▶ **YOUR TASK**
Copy all lines below containing "Take".

▶ **INPUT**

━━━━━━━━━━━━━━━━━━━━

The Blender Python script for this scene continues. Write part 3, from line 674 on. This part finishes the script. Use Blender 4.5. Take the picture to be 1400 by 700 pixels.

━━━━━━━━━━━━━━━━━━━━

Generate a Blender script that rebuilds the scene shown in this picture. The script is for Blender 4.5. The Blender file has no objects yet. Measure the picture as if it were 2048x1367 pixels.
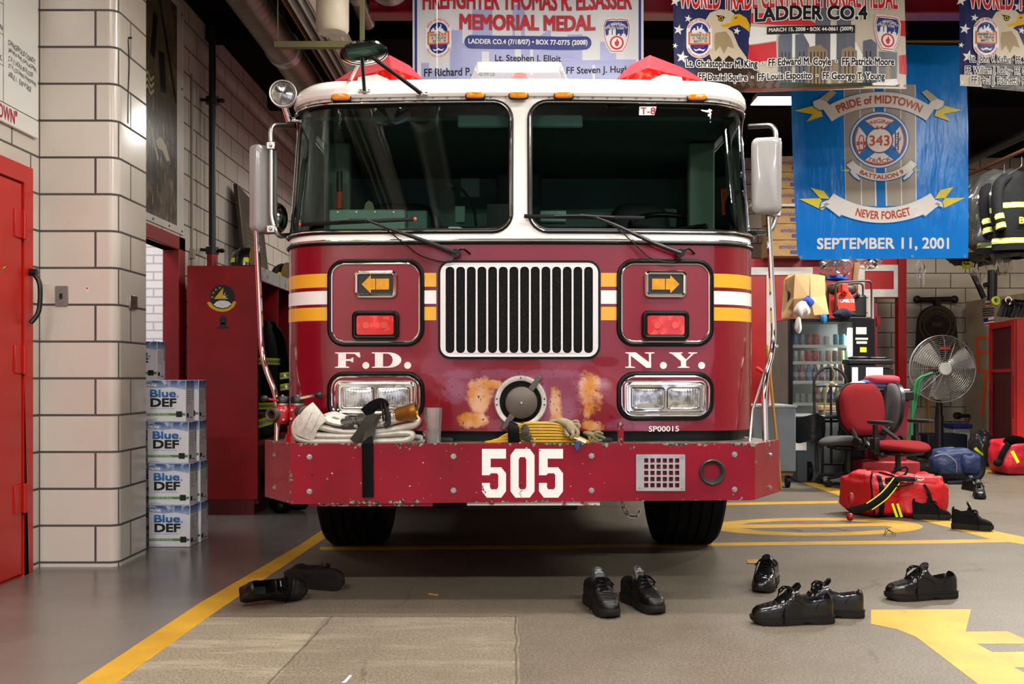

━━━━━━━━━━━━━━━━━━━━

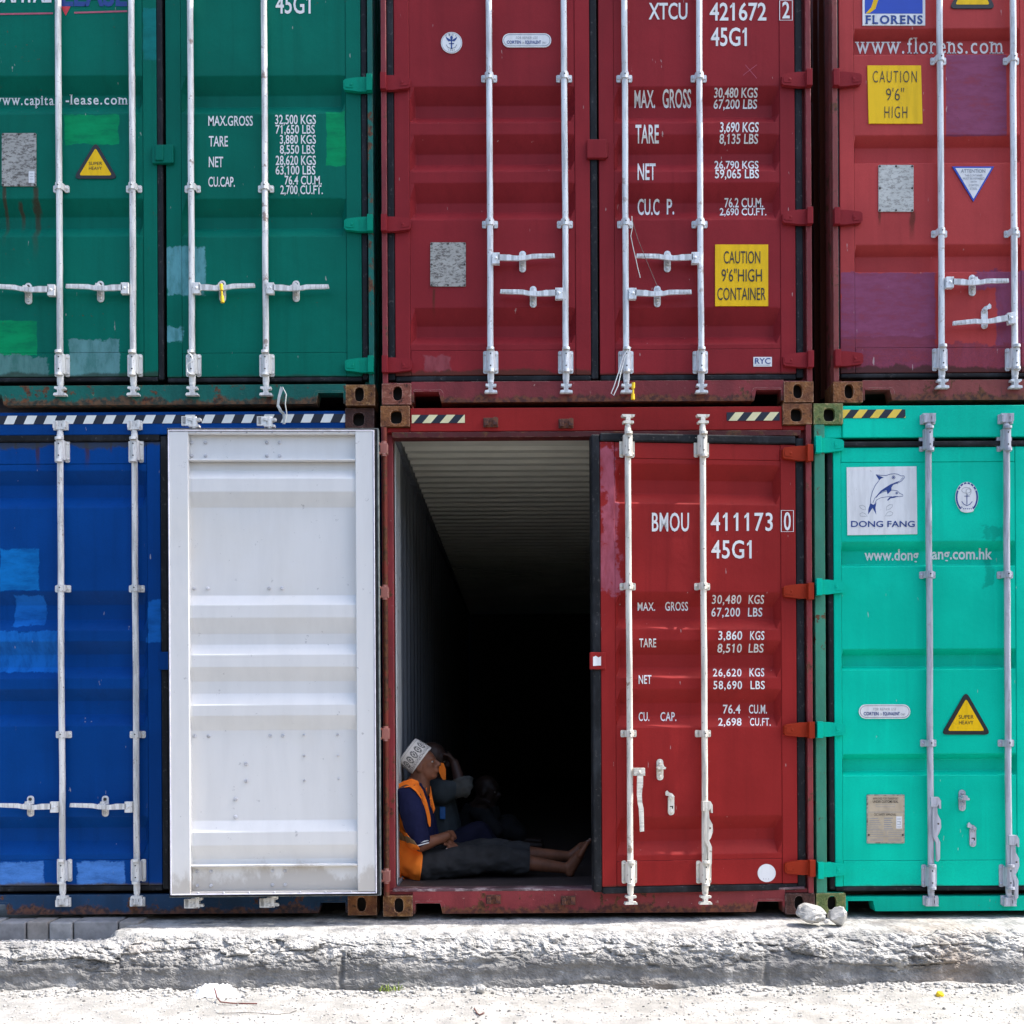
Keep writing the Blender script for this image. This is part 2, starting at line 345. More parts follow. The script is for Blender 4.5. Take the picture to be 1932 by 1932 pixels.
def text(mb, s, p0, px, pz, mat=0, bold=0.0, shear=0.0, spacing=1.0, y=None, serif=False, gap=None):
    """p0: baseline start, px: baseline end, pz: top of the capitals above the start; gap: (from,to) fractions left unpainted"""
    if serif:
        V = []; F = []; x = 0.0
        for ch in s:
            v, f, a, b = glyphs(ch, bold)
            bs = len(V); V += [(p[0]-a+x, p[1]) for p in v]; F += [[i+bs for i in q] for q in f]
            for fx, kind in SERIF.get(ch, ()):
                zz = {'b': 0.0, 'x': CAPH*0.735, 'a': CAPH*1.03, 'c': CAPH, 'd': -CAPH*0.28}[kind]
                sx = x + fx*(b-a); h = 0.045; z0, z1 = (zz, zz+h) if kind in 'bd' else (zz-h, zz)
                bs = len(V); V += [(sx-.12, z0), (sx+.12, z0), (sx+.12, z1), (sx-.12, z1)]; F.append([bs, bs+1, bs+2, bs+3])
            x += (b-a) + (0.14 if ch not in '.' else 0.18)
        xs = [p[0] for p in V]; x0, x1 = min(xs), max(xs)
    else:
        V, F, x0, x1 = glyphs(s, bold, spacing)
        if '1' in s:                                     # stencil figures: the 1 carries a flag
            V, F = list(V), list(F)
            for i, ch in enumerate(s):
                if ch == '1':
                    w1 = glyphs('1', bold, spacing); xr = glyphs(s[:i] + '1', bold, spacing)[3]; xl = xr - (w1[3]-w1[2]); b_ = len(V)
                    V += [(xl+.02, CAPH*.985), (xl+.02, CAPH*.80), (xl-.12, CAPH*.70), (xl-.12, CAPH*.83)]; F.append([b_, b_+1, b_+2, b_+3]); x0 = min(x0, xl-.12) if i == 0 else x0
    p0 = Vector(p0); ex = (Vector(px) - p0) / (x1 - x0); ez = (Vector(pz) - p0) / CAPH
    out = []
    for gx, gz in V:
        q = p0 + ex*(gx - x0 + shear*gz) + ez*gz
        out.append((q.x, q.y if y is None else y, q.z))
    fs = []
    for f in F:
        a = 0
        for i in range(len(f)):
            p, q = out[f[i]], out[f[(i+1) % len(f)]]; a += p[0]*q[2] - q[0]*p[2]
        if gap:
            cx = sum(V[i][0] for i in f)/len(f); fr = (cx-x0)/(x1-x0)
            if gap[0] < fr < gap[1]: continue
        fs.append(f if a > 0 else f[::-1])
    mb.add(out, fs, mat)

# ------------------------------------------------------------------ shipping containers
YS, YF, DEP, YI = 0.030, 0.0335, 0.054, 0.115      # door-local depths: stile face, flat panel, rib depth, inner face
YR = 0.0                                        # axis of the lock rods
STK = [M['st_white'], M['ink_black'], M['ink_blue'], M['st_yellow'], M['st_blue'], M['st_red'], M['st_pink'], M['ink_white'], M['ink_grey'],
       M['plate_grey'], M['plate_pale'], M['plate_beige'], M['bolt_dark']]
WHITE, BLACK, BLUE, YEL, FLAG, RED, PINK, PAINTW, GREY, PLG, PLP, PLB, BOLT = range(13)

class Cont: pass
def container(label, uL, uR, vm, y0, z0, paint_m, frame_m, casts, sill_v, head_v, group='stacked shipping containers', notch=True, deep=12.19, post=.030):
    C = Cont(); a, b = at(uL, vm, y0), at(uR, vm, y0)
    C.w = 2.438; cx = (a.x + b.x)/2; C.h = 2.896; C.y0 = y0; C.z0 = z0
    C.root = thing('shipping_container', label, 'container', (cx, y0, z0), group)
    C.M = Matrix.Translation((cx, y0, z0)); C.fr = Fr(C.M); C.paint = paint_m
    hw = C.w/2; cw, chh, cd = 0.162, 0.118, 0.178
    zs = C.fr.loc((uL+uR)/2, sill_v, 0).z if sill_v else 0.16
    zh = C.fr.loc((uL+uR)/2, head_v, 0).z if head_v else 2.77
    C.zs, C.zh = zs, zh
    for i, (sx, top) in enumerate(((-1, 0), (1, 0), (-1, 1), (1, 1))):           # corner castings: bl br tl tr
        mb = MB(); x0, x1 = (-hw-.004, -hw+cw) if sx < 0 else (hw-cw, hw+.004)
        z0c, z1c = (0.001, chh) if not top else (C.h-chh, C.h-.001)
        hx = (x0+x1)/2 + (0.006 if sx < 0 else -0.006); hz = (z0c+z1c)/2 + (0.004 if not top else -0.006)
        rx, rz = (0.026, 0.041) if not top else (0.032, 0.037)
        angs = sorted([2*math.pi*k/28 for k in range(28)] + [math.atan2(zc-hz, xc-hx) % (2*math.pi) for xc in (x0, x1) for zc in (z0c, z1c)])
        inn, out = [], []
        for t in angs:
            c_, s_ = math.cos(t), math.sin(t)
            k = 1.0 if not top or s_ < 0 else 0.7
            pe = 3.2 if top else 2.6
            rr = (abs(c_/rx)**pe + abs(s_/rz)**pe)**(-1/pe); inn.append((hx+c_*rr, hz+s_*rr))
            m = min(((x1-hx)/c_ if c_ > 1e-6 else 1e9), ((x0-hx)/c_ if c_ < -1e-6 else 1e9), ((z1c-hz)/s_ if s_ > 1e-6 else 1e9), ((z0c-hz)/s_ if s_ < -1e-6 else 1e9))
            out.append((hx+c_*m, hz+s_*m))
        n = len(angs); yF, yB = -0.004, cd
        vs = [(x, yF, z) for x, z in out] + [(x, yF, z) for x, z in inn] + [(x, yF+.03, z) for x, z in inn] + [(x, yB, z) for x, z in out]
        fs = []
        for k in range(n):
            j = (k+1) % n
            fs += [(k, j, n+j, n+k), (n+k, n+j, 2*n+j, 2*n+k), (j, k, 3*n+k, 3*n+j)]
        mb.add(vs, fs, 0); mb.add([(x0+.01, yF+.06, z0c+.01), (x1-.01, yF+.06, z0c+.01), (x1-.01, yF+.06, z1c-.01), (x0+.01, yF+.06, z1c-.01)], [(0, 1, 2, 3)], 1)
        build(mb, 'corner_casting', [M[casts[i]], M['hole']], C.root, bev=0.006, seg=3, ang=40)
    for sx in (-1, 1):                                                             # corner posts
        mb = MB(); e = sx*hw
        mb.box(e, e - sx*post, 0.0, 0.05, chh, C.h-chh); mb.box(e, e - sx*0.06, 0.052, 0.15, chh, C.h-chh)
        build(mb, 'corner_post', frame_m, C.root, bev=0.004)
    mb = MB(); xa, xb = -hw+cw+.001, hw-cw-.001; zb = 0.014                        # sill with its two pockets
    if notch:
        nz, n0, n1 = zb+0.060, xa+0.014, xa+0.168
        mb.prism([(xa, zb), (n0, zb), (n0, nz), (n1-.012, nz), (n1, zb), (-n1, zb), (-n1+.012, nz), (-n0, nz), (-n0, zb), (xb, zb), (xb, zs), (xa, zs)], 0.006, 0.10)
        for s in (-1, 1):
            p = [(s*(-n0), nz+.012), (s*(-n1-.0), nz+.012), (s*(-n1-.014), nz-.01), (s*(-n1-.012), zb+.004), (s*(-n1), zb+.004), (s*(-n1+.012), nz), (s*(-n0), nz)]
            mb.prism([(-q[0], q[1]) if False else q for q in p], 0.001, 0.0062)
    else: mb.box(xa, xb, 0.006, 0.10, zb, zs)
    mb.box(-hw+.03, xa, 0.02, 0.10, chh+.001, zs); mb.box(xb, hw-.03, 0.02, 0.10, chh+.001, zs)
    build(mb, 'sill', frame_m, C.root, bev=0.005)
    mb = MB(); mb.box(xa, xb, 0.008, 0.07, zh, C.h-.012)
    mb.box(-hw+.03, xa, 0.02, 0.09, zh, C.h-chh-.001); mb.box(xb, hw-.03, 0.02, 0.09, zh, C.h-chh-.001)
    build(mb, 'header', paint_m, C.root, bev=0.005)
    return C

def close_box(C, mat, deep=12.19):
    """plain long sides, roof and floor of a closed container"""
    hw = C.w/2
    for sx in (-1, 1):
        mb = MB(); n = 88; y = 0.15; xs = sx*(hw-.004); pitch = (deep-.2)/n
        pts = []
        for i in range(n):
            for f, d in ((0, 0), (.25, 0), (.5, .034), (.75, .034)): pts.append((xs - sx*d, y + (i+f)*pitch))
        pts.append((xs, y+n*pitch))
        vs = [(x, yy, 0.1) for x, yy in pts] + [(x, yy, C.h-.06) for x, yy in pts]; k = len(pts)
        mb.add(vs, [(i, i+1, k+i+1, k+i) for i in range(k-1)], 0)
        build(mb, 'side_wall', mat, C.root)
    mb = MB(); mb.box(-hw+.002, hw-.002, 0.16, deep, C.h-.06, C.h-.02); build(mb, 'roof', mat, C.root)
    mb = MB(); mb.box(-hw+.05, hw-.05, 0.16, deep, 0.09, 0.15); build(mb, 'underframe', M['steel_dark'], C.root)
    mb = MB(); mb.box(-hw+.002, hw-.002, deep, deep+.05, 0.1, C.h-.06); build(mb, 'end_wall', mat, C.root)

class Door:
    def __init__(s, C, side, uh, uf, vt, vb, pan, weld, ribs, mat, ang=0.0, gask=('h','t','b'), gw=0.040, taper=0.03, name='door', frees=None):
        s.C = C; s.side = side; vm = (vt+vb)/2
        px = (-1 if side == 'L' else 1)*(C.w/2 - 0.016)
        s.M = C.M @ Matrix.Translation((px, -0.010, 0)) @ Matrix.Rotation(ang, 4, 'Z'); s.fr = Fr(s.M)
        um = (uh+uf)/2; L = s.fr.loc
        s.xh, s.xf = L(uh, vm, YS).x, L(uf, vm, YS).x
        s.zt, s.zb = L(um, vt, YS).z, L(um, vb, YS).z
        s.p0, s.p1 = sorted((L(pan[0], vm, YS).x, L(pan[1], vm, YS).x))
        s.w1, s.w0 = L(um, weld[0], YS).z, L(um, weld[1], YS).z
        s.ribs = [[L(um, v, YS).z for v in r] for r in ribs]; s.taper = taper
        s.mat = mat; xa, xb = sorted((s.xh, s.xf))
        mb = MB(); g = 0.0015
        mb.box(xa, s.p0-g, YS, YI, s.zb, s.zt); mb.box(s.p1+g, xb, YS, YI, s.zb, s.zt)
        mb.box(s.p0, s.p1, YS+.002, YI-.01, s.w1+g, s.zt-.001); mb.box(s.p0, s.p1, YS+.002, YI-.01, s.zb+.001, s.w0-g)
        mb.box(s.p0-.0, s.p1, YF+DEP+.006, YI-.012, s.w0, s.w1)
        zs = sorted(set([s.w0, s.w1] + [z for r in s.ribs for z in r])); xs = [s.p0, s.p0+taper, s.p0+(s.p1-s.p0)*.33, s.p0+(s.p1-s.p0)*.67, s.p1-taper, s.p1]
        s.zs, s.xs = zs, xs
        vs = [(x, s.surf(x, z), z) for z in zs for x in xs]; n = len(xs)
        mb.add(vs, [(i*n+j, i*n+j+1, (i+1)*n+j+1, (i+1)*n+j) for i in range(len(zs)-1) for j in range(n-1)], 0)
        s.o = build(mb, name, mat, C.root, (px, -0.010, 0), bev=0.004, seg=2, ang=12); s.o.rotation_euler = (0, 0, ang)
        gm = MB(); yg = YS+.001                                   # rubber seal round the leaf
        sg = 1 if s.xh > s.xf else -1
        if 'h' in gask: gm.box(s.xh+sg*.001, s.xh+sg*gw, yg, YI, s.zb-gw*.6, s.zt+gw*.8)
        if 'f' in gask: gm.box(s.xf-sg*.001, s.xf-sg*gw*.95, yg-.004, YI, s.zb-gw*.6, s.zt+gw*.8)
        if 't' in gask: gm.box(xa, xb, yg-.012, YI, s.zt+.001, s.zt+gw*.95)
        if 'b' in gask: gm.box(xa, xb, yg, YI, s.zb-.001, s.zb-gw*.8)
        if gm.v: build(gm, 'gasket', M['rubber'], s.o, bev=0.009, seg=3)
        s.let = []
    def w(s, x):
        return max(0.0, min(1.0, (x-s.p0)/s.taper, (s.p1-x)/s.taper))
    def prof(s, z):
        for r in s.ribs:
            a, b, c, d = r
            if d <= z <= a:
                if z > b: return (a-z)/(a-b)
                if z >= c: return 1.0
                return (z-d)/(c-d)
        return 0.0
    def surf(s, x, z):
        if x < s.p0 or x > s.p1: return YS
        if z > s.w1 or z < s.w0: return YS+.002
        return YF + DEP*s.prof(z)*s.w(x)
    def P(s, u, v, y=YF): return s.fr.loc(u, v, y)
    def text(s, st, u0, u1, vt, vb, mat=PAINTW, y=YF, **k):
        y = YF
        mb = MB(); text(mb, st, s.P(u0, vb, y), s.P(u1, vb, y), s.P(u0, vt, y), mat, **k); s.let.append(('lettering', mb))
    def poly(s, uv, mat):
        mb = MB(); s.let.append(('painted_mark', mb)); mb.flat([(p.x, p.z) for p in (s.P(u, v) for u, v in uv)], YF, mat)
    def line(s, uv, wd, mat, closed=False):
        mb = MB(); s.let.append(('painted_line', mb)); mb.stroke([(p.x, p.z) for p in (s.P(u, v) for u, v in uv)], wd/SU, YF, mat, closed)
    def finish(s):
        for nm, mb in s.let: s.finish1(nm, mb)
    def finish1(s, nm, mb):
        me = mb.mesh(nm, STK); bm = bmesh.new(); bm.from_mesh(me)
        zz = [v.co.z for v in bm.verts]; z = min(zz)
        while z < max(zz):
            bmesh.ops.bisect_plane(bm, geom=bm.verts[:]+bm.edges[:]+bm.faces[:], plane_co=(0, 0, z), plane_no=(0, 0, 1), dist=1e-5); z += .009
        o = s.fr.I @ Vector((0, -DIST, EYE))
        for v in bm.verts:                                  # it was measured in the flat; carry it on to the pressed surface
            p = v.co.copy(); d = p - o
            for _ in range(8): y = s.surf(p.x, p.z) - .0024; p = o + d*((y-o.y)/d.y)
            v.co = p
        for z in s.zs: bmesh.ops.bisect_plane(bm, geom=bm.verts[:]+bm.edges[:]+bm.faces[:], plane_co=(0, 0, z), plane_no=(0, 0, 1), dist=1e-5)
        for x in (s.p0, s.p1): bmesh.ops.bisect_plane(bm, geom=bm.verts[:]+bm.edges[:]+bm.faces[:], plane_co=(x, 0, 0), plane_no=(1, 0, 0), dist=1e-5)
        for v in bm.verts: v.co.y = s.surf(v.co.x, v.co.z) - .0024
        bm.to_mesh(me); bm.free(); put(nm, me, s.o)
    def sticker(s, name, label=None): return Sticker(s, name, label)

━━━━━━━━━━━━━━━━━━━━

▶ **PROBLEM SOLUTION**
The Blender Python script for this scene continues. Write part 3, from line 674 on. This part finishes the script. Use Blender 4.5. Take the picture to be 1400 by 700 pixels.
Keep writing the Blender script for this image. This is part 2, starting at line 345. More parts follow. The script is for Blender 4.5. Take the picture to be 1932 by 1932 pixels.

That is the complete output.